A precise retyping is required of every line from the one containing "Write part 2" down to the one containing "the left wall')", both included, and of no other line.
[START DATASET EXCERPTS]
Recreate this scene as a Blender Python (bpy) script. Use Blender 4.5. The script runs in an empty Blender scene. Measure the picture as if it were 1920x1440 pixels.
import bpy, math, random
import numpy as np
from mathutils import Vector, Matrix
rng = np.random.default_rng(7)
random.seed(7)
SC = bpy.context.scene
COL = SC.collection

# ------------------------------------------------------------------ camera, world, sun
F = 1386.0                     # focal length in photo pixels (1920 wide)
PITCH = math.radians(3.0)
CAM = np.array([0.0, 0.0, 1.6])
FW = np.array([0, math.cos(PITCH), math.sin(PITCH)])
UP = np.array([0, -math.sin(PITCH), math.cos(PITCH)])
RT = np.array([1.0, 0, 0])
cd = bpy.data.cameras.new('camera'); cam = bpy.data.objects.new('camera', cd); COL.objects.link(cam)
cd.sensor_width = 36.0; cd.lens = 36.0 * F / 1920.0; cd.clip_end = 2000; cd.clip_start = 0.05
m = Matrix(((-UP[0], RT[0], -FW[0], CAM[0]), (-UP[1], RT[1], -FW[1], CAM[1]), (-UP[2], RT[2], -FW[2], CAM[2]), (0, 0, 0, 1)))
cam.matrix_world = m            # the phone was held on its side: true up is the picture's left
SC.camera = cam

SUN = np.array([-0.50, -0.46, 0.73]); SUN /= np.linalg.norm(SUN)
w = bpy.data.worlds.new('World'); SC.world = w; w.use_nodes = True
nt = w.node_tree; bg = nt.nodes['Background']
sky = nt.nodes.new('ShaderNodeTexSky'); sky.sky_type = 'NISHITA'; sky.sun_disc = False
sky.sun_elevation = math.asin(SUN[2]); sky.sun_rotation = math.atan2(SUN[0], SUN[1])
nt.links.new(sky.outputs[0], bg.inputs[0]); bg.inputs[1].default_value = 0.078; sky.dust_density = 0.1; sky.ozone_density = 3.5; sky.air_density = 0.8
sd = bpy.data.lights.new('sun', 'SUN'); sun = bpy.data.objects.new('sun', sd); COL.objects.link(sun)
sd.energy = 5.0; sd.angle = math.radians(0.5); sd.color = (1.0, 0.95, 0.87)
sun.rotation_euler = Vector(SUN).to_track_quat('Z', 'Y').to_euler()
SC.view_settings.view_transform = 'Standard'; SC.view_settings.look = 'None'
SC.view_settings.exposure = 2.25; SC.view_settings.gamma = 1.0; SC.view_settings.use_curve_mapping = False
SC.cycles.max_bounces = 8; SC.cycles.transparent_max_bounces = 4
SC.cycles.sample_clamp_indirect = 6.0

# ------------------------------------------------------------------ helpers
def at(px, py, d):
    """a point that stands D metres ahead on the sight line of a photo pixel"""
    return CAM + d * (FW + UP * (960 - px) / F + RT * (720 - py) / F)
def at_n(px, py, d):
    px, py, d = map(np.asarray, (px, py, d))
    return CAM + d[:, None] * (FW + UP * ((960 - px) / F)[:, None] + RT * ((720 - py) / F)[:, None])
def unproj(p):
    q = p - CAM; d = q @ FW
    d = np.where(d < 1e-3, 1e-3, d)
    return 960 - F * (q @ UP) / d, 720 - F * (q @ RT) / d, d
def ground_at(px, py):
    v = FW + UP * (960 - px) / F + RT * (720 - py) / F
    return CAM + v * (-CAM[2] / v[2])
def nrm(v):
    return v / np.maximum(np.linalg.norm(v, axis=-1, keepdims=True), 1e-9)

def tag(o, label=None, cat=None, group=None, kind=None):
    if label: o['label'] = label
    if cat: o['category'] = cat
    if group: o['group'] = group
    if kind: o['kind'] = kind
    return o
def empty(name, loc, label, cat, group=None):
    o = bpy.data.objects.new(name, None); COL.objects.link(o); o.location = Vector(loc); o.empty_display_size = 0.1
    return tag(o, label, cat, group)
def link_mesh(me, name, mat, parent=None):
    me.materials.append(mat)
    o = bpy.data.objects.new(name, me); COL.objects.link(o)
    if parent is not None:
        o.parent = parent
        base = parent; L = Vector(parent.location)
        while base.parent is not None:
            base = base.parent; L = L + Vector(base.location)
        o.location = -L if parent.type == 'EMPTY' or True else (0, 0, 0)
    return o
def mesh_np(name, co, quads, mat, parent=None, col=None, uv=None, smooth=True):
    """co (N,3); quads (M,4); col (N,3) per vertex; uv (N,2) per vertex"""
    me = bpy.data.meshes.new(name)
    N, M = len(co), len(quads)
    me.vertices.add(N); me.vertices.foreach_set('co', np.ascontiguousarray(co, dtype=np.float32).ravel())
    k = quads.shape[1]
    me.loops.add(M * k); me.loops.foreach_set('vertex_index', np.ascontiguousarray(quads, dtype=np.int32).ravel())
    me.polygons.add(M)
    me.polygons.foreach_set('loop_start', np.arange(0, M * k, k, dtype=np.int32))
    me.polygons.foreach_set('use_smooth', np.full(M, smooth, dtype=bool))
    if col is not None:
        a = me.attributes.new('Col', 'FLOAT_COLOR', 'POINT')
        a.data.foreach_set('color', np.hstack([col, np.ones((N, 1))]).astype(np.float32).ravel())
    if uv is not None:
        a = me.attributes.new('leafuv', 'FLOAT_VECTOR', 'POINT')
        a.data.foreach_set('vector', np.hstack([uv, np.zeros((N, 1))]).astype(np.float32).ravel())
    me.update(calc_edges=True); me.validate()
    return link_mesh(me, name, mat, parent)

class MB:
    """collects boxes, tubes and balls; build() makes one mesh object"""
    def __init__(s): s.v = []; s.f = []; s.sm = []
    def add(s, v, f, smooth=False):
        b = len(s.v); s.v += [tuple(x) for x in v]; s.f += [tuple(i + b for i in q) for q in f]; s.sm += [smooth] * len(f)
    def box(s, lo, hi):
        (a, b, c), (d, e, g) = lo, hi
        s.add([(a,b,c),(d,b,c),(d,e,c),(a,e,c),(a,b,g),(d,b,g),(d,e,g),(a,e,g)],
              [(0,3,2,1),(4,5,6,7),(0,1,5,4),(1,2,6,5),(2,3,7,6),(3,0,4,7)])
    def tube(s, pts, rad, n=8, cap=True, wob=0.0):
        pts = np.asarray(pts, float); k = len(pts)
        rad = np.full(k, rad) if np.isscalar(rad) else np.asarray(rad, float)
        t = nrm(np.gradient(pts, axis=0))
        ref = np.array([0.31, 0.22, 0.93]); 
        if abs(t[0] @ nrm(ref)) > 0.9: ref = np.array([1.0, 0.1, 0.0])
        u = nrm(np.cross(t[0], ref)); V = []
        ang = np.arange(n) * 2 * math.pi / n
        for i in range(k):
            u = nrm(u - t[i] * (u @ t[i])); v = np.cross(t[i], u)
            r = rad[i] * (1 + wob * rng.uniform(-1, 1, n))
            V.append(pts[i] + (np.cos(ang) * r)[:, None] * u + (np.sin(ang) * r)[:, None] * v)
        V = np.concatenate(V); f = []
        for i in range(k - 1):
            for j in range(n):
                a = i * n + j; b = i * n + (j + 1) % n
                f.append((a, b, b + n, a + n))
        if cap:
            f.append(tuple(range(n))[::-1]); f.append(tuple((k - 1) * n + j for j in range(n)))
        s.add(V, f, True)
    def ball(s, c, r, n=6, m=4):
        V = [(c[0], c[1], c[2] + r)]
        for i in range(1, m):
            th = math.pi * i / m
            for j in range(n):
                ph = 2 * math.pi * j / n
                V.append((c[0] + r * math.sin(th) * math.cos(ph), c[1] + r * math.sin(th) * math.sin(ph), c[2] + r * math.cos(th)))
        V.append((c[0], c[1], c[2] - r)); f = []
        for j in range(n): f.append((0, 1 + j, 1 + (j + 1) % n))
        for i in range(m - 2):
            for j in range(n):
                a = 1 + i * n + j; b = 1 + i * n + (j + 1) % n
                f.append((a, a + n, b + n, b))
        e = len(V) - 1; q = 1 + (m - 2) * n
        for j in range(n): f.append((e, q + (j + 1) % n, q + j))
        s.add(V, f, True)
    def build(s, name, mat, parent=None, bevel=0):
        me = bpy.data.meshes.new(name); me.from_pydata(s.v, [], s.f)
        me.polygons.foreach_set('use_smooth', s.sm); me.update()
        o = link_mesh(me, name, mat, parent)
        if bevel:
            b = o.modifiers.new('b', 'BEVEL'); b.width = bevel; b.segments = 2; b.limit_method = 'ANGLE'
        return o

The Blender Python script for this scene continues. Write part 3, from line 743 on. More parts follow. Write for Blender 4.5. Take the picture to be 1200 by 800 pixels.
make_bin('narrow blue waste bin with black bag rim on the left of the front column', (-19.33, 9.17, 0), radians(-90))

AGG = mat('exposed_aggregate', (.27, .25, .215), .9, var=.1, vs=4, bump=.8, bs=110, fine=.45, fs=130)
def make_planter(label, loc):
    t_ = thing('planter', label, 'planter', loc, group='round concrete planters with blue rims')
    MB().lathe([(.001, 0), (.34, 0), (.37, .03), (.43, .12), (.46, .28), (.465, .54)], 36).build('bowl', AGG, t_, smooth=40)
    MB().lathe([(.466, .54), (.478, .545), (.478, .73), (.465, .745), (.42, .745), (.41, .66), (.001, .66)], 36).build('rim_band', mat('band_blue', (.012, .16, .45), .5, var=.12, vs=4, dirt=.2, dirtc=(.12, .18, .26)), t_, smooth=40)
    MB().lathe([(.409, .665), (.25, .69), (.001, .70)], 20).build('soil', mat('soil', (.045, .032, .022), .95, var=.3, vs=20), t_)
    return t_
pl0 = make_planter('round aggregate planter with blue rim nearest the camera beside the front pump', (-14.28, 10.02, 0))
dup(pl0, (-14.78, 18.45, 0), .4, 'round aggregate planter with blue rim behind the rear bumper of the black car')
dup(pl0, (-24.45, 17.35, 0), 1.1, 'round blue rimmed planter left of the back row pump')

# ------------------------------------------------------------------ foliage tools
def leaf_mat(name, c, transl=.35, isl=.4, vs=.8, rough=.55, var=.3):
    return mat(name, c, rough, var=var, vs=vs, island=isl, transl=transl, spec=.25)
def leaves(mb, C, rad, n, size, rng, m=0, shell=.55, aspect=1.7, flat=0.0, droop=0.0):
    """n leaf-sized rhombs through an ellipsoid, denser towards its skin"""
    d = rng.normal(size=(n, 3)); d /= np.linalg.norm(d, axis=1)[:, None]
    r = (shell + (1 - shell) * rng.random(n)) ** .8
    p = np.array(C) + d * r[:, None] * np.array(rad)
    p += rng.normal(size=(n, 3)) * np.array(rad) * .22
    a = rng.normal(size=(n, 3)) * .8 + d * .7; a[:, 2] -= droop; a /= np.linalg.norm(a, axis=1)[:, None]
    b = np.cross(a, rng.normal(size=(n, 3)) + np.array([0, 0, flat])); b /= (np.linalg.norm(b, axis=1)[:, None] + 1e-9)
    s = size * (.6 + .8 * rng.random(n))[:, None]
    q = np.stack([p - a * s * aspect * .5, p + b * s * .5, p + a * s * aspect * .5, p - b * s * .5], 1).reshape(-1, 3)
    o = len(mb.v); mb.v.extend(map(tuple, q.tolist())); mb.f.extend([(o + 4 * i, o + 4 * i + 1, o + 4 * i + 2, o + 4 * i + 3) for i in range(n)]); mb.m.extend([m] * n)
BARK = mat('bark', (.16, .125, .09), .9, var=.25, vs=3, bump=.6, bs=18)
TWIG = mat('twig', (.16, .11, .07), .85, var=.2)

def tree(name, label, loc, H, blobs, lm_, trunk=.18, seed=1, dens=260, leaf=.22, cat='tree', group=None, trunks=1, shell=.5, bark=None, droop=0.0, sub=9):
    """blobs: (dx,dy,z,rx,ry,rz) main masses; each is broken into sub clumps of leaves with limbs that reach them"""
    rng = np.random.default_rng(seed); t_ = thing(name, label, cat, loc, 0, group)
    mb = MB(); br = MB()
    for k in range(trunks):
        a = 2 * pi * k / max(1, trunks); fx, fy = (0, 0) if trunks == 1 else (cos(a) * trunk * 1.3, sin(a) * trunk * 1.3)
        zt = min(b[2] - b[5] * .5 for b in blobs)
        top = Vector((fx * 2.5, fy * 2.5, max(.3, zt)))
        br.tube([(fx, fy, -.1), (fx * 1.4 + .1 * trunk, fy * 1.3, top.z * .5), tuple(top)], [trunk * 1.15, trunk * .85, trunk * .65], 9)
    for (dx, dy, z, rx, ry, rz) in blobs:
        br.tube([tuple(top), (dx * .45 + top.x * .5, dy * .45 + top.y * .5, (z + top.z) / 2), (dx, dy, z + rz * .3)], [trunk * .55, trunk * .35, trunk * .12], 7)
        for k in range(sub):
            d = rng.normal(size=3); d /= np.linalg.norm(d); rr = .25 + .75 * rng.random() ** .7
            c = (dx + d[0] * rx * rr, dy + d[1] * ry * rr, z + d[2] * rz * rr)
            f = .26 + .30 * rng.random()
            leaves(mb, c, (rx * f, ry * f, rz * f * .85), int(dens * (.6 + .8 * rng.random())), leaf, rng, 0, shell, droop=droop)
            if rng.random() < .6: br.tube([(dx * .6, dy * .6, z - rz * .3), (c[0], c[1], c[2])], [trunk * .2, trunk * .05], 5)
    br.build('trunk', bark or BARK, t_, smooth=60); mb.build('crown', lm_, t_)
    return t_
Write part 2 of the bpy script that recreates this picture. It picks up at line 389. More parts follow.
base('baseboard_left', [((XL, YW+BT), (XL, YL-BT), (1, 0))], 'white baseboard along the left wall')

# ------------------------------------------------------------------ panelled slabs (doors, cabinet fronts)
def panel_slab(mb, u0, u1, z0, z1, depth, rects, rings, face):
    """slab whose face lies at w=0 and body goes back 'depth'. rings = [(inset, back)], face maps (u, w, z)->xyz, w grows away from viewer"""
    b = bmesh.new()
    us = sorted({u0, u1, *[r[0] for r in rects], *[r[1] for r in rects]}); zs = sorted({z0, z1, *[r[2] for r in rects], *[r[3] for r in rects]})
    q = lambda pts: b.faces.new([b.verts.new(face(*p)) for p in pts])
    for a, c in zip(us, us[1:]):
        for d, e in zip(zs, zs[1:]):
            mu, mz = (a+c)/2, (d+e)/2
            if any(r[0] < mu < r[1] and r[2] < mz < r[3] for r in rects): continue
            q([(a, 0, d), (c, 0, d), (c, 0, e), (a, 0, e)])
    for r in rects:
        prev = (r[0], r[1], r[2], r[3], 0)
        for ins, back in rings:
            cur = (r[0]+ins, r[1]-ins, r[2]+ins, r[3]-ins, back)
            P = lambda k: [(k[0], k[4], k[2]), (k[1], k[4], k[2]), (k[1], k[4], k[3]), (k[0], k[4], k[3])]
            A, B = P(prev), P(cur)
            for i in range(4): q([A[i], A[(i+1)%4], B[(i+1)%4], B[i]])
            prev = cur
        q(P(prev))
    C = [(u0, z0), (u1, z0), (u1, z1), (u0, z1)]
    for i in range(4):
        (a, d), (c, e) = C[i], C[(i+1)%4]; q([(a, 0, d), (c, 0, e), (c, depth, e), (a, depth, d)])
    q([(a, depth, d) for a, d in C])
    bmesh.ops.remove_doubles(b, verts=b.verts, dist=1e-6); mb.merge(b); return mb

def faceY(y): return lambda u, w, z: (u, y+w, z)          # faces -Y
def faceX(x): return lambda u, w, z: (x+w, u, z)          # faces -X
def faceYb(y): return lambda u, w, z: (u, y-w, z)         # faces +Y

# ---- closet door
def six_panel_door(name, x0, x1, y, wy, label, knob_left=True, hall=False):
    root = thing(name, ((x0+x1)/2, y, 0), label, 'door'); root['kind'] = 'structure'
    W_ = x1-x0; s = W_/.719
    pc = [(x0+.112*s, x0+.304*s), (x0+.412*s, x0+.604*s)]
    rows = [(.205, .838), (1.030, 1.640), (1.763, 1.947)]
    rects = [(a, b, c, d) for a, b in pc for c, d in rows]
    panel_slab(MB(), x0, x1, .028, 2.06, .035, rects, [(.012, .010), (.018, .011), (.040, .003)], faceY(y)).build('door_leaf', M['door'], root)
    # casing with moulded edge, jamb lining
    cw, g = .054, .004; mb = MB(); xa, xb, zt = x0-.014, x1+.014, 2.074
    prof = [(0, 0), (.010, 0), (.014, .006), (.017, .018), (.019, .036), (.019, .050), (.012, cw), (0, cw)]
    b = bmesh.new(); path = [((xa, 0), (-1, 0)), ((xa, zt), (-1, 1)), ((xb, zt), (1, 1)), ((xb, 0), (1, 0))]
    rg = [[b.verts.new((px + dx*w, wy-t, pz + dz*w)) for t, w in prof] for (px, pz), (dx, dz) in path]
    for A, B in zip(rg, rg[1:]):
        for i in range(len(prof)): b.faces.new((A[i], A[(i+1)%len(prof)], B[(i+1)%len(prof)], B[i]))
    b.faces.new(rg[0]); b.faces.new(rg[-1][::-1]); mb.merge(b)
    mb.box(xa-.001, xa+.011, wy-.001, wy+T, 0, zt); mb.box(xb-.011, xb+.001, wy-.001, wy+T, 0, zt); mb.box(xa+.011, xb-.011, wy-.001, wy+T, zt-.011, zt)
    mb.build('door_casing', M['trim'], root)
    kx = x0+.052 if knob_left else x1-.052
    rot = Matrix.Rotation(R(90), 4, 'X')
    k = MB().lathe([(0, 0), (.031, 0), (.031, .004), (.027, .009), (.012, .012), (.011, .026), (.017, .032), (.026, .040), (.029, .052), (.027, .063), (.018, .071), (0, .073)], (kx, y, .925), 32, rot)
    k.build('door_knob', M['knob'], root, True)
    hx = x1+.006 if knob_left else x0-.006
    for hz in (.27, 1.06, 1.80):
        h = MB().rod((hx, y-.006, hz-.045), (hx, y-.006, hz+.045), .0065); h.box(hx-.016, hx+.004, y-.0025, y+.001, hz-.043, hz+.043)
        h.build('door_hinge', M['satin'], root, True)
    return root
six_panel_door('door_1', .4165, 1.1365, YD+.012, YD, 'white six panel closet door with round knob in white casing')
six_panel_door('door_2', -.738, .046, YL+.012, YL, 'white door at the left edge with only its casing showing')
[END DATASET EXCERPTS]
» **RESPONSE**
Write part 2 of the bpy script that recreates this picture. It picks up at line 389. More parts follow.
base('baseboard_left', [((XL, YW+BT), (XL, YL-BT), (1, 0))], 'white baseboard along the left wall')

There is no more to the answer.